De rechtbank is van oordeel dat de verschillende getuigenverklaringen over het beeld dat over verdachte zou bestaan zijnde een persoon die seksueel grensoverschrijdend gedrag vertoont naar vrouwelijke klanten het ten laste gelegde niet kunnen ondersteunen, nu deze verklaringen geen betrekking hebben op enig onderdeel van de tenlastelegging.
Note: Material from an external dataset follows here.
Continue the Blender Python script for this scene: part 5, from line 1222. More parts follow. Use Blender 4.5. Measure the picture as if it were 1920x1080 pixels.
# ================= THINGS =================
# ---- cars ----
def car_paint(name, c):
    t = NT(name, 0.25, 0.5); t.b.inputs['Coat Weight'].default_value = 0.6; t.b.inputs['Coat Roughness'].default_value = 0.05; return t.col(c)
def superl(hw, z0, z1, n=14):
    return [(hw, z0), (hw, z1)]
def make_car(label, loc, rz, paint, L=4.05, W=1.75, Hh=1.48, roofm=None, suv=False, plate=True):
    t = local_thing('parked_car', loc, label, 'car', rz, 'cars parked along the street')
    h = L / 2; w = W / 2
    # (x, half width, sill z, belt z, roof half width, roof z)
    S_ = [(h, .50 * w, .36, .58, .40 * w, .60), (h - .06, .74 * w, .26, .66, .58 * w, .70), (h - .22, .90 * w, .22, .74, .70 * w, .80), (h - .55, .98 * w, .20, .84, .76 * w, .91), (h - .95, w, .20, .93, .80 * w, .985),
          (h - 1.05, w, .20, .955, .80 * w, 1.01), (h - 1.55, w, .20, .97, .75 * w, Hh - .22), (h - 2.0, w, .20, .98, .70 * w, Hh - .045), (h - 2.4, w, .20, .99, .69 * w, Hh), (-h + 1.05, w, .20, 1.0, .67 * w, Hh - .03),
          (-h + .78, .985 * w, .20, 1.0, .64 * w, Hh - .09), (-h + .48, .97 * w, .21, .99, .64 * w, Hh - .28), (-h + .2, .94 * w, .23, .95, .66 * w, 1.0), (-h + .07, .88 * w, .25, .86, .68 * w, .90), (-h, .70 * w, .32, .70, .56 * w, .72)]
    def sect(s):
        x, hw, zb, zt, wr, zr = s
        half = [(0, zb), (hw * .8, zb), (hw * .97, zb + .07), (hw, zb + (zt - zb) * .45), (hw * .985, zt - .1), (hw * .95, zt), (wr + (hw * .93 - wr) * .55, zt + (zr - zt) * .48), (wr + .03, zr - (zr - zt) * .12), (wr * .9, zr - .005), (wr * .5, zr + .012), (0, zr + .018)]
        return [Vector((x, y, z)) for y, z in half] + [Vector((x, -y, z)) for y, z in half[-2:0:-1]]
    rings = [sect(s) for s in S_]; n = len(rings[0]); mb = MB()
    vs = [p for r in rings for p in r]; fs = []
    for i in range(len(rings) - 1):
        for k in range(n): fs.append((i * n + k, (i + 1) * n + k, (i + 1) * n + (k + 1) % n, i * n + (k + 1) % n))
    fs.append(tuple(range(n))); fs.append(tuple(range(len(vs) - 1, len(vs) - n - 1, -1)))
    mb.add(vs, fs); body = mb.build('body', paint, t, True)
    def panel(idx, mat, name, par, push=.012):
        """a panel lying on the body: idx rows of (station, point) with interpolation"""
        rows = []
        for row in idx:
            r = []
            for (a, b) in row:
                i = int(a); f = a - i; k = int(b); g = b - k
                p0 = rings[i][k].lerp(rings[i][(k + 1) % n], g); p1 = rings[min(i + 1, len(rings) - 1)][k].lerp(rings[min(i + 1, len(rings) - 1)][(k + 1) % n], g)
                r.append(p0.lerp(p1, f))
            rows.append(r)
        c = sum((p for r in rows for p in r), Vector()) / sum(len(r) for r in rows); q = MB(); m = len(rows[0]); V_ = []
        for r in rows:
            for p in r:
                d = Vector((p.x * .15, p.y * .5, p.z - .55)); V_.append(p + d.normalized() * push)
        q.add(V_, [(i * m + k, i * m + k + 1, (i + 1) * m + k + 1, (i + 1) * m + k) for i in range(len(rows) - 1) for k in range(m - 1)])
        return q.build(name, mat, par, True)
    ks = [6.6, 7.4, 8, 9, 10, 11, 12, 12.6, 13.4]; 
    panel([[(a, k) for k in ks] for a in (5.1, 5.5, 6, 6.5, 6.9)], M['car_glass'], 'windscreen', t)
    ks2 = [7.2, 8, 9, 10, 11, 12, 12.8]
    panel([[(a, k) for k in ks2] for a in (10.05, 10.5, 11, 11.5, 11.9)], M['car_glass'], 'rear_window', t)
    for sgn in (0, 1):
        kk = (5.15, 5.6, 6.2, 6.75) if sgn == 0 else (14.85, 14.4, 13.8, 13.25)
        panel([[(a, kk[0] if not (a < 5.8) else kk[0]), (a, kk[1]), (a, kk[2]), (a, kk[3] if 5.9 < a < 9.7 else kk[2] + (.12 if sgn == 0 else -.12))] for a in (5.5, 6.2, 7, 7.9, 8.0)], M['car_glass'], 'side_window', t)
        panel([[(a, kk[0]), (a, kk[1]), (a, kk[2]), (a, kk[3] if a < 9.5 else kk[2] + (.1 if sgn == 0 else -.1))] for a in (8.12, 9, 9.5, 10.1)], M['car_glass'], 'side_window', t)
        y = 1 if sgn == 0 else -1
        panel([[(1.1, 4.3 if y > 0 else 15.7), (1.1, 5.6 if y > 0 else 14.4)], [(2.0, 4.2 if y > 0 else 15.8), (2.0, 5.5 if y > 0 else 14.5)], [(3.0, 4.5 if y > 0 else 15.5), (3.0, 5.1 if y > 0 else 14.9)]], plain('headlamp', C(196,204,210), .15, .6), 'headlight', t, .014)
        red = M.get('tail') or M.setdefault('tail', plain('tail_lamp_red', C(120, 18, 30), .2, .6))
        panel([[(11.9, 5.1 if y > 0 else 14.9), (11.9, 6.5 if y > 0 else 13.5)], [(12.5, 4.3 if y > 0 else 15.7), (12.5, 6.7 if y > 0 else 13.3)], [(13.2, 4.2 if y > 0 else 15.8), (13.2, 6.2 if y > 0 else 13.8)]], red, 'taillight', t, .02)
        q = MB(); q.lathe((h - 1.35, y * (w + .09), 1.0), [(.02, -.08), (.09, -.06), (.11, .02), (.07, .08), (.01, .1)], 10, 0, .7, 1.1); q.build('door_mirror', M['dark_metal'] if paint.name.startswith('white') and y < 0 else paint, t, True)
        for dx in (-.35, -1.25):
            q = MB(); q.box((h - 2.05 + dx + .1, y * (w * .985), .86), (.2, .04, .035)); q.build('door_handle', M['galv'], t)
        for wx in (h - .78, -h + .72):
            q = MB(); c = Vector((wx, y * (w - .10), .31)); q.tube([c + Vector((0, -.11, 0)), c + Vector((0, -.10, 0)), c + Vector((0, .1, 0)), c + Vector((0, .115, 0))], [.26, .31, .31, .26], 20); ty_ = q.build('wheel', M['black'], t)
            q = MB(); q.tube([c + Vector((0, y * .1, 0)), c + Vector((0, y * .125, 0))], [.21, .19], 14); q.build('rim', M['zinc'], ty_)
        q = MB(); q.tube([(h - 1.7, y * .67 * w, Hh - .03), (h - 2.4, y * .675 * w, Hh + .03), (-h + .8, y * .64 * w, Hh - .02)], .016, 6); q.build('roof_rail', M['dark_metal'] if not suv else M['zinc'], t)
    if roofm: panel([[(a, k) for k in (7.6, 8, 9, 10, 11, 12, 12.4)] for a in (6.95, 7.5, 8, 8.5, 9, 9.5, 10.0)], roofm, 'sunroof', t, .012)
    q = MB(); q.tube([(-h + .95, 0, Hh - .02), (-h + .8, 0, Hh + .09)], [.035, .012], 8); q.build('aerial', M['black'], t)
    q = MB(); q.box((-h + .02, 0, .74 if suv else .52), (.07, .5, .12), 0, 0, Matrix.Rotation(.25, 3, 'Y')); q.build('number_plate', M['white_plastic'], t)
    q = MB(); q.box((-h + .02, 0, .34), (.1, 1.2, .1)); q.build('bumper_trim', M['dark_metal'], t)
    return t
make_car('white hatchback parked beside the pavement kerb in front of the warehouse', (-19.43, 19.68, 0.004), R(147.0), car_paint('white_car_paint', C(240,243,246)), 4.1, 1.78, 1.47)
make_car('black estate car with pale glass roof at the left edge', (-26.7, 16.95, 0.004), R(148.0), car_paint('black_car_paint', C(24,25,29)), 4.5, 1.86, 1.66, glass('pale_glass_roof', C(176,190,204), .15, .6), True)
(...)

De verklaring van de collega van aangeefster [slachtoffer 1] met betrekking tot hetgeen hij van [slachtoffer 1] heeft gehoord over de ten laste gelegde ontuchtige handelingen heeft wel betrekking op het tenlastegelegde maar kan evenmin gelden als steunbewijs, aangezien de inhoud van die verklaring is ontleend aan dezelfde bron als de verklaring van [slachtoffer 1], namelijk [slachtoffer 1] zelf. Nu het dossier geen steunbewijs bevat dat afkomstig is uit een andere bron dan aangeefsters [slachtoffer 1] en [slachtoffer 2], die elk alleen over hetgeen hen is overgekomen kunnen verklaren welke daarom ook niet over en weer als steunbewijs voor het feit waarin de ander aangifte heeft gedaan kunnen dienen, is naar het oordeel van de rechtbank niet wettig en overtuigend bewezen hetgeen verdachte onder 1 en 2 ten laste is gelegd en moet hij daarvan worden vrijgesproken.
5.3
Het oordeel van de rechtbank
De rechtbank acht niet bewezen wat aan de verdachte onder feit 1 en 2 is tenlastegelegd, zodat zij hem daarvan zal vrijspreken.
De rechtbank acht niet bewezen wat aan de verdachte meer of anders is tenlastegelegd en zal verdachte daarvan vrijspreken.

6.De beslissing

De rechtbank:
vrijspraak
- verklaart niet bewezen dat verdachte het onder 1 en 2 tenlastegelegde heeft begaan en spreekt hem daarvan vrij.
Dit vonnis is gewezen door mr. F. van der Maden, voorzitter, mr. L.J.C. Hangx en
mr. M. van Bruggen, rechters, in tegenwoordigheid van H.J.A. Teerlink, griffier, en is in het openbaar uitgesproken op 2 juni 2015.